Since there was no possibility of escaping [the levy] the population resorted to several subterfuges. Some left their villages and fled to certain cities which enjoyed exemption from the child levy or migrated to Venetian-held territories. The result was a depopulation of the countryside. Others had their children marry at an early age…Nicephorus Angelus…states that at times the children ran away on their own initiative, but when they heard that the authorities had arrested their parents and were torturing them to death, returned and gave themselves up. La Giulletiere cites the case of a young Athenian who returned from hiding in order to save his father’s life and then chose to die himself rather than abjure his faith. According to the evidence in Turkish sources, some parents even succeeded in abducting their children after they had been recruited.

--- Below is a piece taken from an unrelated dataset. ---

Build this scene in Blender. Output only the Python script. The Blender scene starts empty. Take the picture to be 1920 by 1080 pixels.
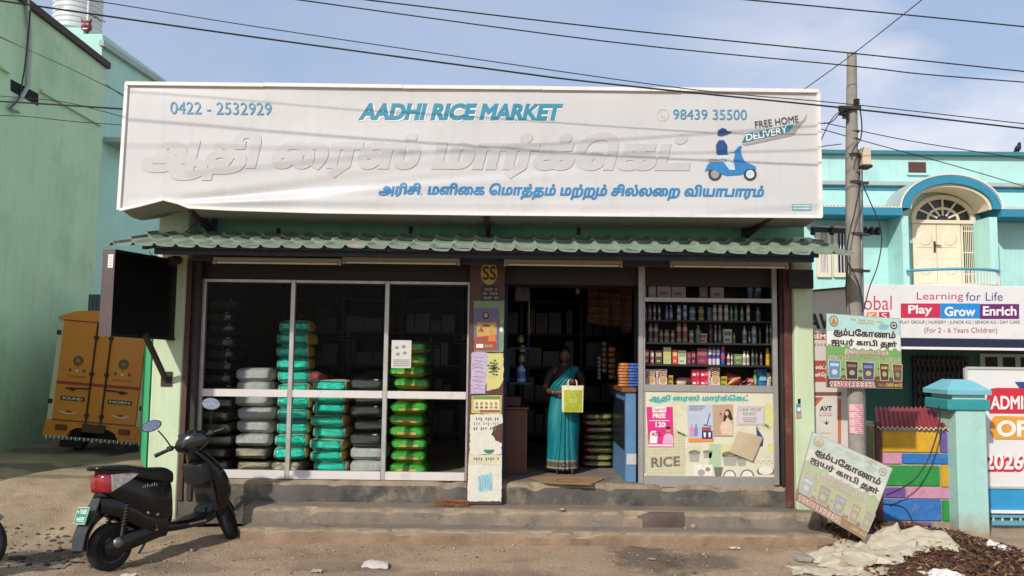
import bpy, bmesh, math, random
import numpy as np
from mathutils import Vector, Matrix, Euler, noise
from mathutils.geometry import delaunay_2d_cdt

random.seed(7)
SC = bpy.context.scene
COL = SC.collection
R = math.radians

# ------------------------------------------------------------------ camera
FPX, PITCH, ROLL = 1500.0, 4.6, 0.72
CAM = Vector((0, 0, 2.02))
CM = (Euler((R(90 + PITCH), 0, 0)).to_matrix() @ Matrix.Rotation(R(ROLL), 3, 'Z'))
cd = bpy.data.cameras.new('camera')
cd.sensor_width = 36.0
cd.lens = 36.0 * FPX / 1920.0
cd.clip_start = 0.05
cd.clip_end = 2000
co = bpy.data.objects.new('camera', cd)
COL.objects.link(co)
co.matrix_world = Matrix.Translation(CAM) @ CM.to_4x4()
SC.camera = co

# ------------------------------------------------------------------ light
SUN = Vector((0.58, 0.90, -0.72)).normalized()
sl = bpy.data.lights.new('sun', 'SUN')
sl.energy = 3.6
sl.angle = R(1.5)
sl.color = (1.0, 0.945, 0.86)
so = bpy.data.objects.new('sun', sl)
COL.objects.link(so)
so.location = (-8, -18, 20)
so.rotation_euler = SUN.to_track_quat('-Z', 'Y').to_euler()

W = bpy.data.worlds.new('World')
SC.world = W
W.use_nodes = True
wn, wl = W.node_tree.nodes, W.node_tree.links
bg = wn['Background']
sky = wn.new('ShaderNodeTexSky')
sky.sky_type = 'NISHITA'
sky.sun_disc = False
sky.sun_elevation = math.asin(-SUN.z)
sky.sun_rotation = math.atan2(-SUN.x, -SUN.y)
sky.air_density = 1.2
sky.dust_density = 1.6
sky.ozone_density = 1.4
bg.inputs['Strength'].default_value = 0.118
tc = wn.new('ShaderNodeTexCoord')
mp = wn.new('ShaderNodeMapping')
mp.inputs['Scale'].default_value = (1.0, 1.0, 2.6)
mp.inputs['Location'].default_value = (1.35, 0.7, 0.1)
nz = wn.new('ShaderNodeTexNoise')
nz.inputs['Scale'].default_value = 2.6
nz.inputs['Detail'].default_value = 7
nz.inputs['Roughness'].default_value = 0.55
nz.inputs['Distortion'].default_value = 0.25
cr = wn.new('ShaderNodeValToRGB')
cr.color_ramp.elements[0].position = 0.40
cr.color_ramp.elements[1].position = 0.62
# clouds gather in the eastern part of the sky (to the right of the street)
sx = wn.new('ShaderNodeSeparateXYZ')
mr = wn.new('ShaderNodeMapRange')
mr.inputs['From Min'].default_value = 0.16
mr.inputs['From Max'].default_value = 0.50
mr.inputs['To Min'].default_value = 0.10
mr.inputs['To Max'].default_value = 1.0
mu = wn.new('ShaderNodeMath'); mu.operation = 'MULTIPLY'
mx = wn.new('ShaderNodeMix'); mx.data_type = 'RGBA'
mx.inputs['B'].default_value = (8.0, 7.9, 8.4, 1)
wl.new(tc.outputs['Generated'], mp.inputs['Vector'])
wl.new(mp.outputs['Vector'], nz.inputs['Vector'])
wl.new(nz.outputs['Fac'], cr.inputs['Fac'])
wl.new(tc.outputs['Generated'], sx.inputs['Vector'])
wl.new(sx.outputs['X'], mr.inputs['Value'])
wl.new(cr.outputs['Color'], mu.inputs[0])
wl.new(mr.outputs['Result'], mu.inputs[1])
wl.new(mu.outputs[0], mx.inputs['Factor'])
# a thin even haze veil lifts the blue
hz = wn.new('ShaderNodeMix'); hz.data_type = 'RGBA'
hz.inputs['Factor'].default_value = 0.55
hz.inputs['B'].default_value = (4.5, 5.5, 7.7, 1)
wl.new(sky.outputs['Color'], hz.inputs['A'])
wl.new(hz.outputs['Result'], mx.inputs['A'])
wl.new(mx.outputs['Result'], bg.inputs['Color'])

SC.view_settings.view_transform = 'Standard'
SC.view_settings.look = 'None'
SC.view_settings.exposure = 0.0
SC.view_settings.gamma = 1.0
SC.render.film_transparent = False
try:
    SC.cycles.max_bounces = 8
    SC.cycles.transparent_max_bounces = 12
    SC.cycles.use_denoising = True
    SC.cycles.caustics_reflective = False
    SC.cycles.caustics_refractive = False
except Exception:
    pass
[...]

The most successful way of escaping recruitment was through bribery. That the latter was very widespread is evident from the large amounts of money confiscated by the sultan from corrupt…officials. Finally, in their desperation the parents even appealed to the Pope and the Western powers for help.

 

 

Papoulia concludes: [47]

 

 

…there is no doubt that this heavy burden was one of the hardest tribulations of the Christian population.

 

 

Why was there never a significant “Shari’a-inspired” slavery abolition movement within the Ottoman states, comparable to the courageous and successful campaigns lead by Western Christian statesmen (such as the Evangelical Parliamentarian, William Wilberforce [48]) in Europe and America, throughout the 19th century? Deliberately limited and ineffectual firmans issued by the Ottoman Porte failed to discourage East African slave trading [49], and even British naval power, so successful in the Atlantic and Indian oceans [50], was unable to suppress the Red Sea slave trade to the Ottoman Empire at the end of the 19th century. [51] Regardless, as Reuben Levy notes: [52]

 

 

At Constantinople, the sale of women slaves, both negresses and Circassians [likely for harem slavery and/or concubinage], continued to be openly practiced until…1908.